Just Heather

I love that she can’t tell time yet. It allows things like this to actually work:
Me: You don’t have to sleep, but you do have to lay in your bed until 3.
Her: I don’t want to lay in my bed until 3!
Me: I’m sorry. It is quiet time. You have to lay in your bed until 3.
Her: But I want to lay in my bed until 4!
Me: Okay!
Her: Thanks, Mommy.

Now, she will quietly count the minutes until she falls asleep, and I will sadly count the days until she knows that 4 is longer than 3. I’m such a mean mommy.

Alternate title: Lost.

That’s how I feel sometimes—like I’ve lost myself to this person people keep calling Mom. I’m no longer Heather—I’m Mrs. Sokol, Stacia’s Mom, Brenia’s Keeper, Lorelai’s Milk Jugs—but what about me? Am I still in there somewhere?

Last year’s piercings were a half-hearted attempt to reassert myself as an individual. I can do this because I want to. It was something that wasn’t wrapped up in my children, wasn’t dependent on s0meone else’s schedule or approval—it was all mine. Last week I died my hair red for the same reason. It almost turned out purple and I think I might have enjoyed that even more. It’s finally settled into an auburn of sorts. Clearly not natural, definitely unique—it’s all my own.

Next year, maybe I’ll get a tattoo—just kidding, Mom!

I feel like a caterpillar. I’ve spent the last 8 years cocooned in motherhood—nursing babies, changing diapers, cleaning bodily fluids, driving carpool, cheering at soccer games, filming musical performances—that I sort of got lost in there. I can’t even remember who I used to be or what it was I did. I know there was something—I didn’t spend my first 20 years waiting to be a mom. It just sort of happened.
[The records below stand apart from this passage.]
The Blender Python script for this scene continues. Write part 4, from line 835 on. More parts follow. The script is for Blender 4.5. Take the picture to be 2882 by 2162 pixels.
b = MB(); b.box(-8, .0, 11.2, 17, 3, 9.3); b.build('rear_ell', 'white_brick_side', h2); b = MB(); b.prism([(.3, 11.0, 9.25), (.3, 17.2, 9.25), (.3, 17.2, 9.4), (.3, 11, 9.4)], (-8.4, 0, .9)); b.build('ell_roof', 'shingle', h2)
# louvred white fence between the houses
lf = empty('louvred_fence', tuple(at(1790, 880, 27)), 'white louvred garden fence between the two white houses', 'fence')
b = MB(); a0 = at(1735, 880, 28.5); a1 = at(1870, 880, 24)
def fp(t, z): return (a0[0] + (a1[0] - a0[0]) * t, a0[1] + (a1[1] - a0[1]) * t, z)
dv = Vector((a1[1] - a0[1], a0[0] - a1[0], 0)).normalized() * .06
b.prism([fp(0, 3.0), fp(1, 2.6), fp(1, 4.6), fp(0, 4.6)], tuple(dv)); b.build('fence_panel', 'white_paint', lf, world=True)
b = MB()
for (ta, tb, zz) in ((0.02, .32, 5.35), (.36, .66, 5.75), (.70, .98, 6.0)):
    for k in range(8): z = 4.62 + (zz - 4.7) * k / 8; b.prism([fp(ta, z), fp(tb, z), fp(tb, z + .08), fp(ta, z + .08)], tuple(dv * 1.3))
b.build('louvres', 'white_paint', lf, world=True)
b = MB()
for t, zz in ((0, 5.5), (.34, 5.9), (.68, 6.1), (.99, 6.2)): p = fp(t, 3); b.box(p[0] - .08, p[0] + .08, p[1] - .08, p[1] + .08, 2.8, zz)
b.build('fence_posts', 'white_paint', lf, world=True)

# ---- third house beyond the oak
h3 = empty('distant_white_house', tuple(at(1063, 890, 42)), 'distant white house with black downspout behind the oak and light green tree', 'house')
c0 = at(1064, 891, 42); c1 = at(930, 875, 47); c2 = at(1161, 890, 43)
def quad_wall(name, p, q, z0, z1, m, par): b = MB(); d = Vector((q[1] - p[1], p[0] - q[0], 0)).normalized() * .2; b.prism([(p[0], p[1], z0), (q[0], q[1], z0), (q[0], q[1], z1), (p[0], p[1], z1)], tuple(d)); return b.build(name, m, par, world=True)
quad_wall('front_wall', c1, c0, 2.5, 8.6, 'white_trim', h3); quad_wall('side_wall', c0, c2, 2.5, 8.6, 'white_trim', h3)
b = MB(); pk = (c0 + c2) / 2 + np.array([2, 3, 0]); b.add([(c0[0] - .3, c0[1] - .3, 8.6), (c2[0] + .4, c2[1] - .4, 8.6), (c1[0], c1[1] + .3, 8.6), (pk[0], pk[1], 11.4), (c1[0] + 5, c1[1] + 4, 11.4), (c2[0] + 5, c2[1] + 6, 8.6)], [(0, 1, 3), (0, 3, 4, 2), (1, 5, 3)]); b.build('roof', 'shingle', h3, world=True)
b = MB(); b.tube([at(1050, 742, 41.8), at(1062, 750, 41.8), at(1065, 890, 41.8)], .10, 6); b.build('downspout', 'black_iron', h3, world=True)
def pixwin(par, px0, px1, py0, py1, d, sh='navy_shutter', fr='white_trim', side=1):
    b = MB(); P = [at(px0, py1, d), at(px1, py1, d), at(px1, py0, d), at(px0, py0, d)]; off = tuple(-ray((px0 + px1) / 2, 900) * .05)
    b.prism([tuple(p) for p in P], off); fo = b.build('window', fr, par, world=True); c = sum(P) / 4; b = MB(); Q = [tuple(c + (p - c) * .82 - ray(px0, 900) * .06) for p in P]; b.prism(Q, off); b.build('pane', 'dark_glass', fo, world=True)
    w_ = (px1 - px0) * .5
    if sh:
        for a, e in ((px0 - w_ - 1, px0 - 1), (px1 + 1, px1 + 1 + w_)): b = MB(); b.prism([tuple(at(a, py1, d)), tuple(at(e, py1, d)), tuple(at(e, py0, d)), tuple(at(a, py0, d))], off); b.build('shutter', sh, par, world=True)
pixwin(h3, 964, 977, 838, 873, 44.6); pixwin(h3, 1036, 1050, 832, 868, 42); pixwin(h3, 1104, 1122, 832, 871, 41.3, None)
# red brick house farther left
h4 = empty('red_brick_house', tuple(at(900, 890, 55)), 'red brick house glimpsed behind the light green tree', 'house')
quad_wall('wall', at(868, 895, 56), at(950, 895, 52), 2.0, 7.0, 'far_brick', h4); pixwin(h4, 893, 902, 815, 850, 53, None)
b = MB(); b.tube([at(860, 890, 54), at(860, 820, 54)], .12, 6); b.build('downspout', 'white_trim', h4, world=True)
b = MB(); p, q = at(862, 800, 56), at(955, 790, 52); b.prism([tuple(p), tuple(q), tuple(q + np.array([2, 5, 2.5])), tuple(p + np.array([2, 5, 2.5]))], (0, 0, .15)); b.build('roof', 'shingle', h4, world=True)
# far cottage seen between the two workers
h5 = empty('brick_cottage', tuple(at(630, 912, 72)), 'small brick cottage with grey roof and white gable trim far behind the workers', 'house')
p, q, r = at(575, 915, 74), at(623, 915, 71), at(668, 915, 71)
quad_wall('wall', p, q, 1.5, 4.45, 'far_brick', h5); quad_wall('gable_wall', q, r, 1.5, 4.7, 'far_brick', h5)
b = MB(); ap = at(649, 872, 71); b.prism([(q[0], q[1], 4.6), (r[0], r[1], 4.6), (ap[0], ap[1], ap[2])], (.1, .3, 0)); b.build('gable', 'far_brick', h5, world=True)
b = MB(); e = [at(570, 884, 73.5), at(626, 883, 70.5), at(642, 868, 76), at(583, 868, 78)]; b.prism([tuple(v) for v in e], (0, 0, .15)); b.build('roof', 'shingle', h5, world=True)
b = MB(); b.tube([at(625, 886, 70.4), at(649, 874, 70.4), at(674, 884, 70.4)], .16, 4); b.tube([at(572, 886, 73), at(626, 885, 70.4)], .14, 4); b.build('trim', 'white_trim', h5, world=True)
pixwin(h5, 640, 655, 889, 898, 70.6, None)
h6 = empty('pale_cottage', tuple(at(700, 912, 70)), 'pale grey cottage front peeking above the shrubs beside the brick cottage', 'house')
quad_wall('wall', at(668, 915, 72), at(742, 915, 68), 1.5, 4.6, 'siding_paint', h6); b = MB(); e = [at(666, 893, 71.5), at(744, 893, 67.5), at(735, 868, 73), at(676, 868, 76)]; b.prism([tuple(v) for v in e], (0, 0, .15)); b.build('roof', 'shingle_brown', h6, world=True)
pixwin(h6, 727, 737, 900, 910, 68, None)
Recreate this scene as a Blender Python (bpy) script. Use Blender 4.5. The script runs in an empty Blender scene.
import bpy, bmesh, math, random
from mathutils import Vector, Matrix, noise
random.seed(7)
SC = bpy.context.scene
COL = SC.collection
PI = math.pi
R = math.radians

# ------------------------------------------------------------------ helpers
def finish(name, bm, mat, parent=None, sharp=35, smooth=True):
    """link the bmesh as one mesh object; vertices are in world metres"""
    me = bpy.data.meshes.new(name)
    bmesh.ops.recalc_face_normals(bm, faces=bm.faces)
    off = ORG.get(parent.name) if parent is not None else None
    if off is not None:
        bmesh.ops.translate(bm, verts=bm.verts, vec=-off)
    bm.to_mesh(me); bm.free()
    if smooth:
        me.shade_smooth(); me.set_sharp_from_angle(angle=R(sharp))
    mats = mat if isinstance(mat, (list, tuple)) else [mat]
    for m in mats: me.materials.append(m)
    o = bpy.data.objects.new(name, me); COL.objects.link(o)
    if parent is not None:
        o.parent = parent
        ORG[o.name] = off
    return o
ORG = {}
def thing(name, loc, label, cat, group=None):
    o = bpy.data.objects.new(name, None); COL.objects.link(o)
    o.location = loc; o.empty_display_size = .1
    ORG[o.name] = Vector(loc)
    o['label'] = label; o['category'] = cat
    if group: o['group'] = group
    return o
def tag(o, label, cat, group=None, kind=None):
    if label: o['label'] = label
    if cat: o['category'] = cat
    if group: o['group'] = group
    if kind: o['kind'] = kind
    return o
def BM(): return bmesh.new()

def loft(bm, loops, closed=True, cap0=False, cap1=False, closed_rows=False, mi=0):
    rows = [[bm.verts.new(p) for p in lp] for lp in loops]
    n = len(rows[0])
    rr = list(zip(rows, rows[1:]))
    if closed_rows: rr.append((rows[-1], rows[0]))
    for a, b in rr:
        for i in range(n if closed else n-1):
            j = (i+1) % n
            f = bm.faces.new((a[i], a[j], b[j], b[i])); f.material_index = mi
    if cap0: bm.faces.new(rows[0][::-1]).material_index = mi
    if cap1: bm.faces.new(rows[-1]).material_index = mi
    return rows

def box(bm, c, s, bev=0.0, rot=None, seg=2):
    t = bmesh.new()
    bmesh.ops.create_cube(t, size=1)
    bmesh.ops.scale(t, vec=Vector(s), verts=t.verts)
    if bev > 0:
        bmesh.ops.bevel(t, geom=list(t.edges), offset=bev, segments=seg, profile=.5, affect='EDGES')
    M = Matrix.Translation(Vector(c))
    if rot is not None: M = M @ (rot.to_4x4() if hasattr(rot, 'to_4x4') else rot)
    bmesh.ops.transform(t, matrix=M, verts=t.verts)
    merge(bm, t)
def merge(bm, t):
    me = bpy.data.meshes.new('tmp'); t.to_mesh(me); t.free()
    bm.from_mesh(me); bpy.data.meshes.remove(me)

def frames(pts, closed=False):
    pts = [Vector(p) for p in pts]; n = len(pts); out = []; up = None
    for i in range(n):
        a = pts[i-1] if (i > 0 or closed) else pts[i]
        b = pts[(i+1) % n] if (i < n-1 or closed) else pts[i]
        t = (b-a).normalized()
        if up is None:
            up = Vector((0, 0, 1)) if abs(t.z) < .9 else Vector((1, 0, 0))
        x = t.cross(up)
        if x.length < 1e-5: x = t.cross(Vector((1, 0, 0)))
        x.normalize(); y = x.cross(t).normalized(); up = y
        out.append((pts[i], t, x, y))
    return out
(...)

I came out the other side completely transformed. My interests became their interests. My life became theirs. My happiness was suddenly dependent on the well-being of these little creatures who call me Mom. Yet, I don’t feel like a butterfly. I just feel lost. I keep searching for me. Waiting for things to go back to normal, whatever that may be.

Becoming a parent changes you. That much I knew going in. What I didn’t truly get was that the change is permanent! I think somewhere in the back of my mind I thought I’d get the kids in school and go back to being Just Heather. Except, I don’t know her anymore.

If I could just glimpse a few pieces of who I used to be, maybe I’ll finally see the beauty of it all.

Hi, my name is Lorelai. I’m a pacifierholic.

To the ever-growing list of things I never thought I’d say before I had children:

Get that out of your mouth—it’s been up Lorelai’s nose!

If you want to know why I am currently surrounded by 8 industrial fans and 2 dehumidifiers, you should let Brenia tell you in her own words. It has been a rough couple of days, but at least I didn’t have to cook dinner Thursday night—every pan in my house was filled with water in the living room floor!

We are looking at several thousand dollars worth of cleanup and repairs (most of which will, thankfully, be covered by our insurance), but at least the bathroom floor the girls had already destroyed is being replaced! It also gave my hubby the motivation he needed to remove the bathtub that hasn’t been used since it cracked several months ago.

I’m choosing to make lemonade here. I’m squeezing really, really hard, but those lemons are starting to juice.

I flusheded and flusheded and flusheded the toilet. Then the water all falled out!

I just discovered my oven was not made for real moms. It has this utterly ridiculous feature that causes the timer to shut off if it has been beeping for more than a minute. So hypothetically speaking, if you should have a child hanging off one boob and another refusing to take her nap when you happen to hear the timer in the background, by the time you would actually be free to retrieve your lunch the incessant beeping will have ceased causing you to completely forget about it.

I had the brilliant idea to skip buying the cheap, crappy paper Valentine cards this year in favor of creating our own for Stacia to take to school. This sounded like a great idea to use up the little plastic Stampin’ Up baggies I had leftover from a business and to get the way-too-tempting candy I bought during triple coupons out of the house.

She was supposed to bring a Valentine “mailbox” for collecting her classmates Valentine’s. I thought it would be great to use an oatmeal box, which required emptying the oatmeal. This, naturally, requires me to make No Bake Cookies. This all sounded like a great idea in my head before I had 4 kids (mine plus one) in the house all needing something from me at the same time.

Then there’s always option 2: dumping the box of oatmeal on the floor in an attempt to remove it from the pantry with a child on one shoulder and 3 in the next room covered in stamp ink. I did manage to stop the spillage with enough leftover for this recipe:

2 c sugar
1/2 c milk
1/2 stick margarine
1/4 c cocoa
1/2 c peanut butter
3 c oat
1 tsp vanilla

Boil first 4 ingredients for 1 full minute. Add vanilla and peanut butter until creamy. Stir in oats. Mix well then drop by spoonfuls onto wax or parchment paper.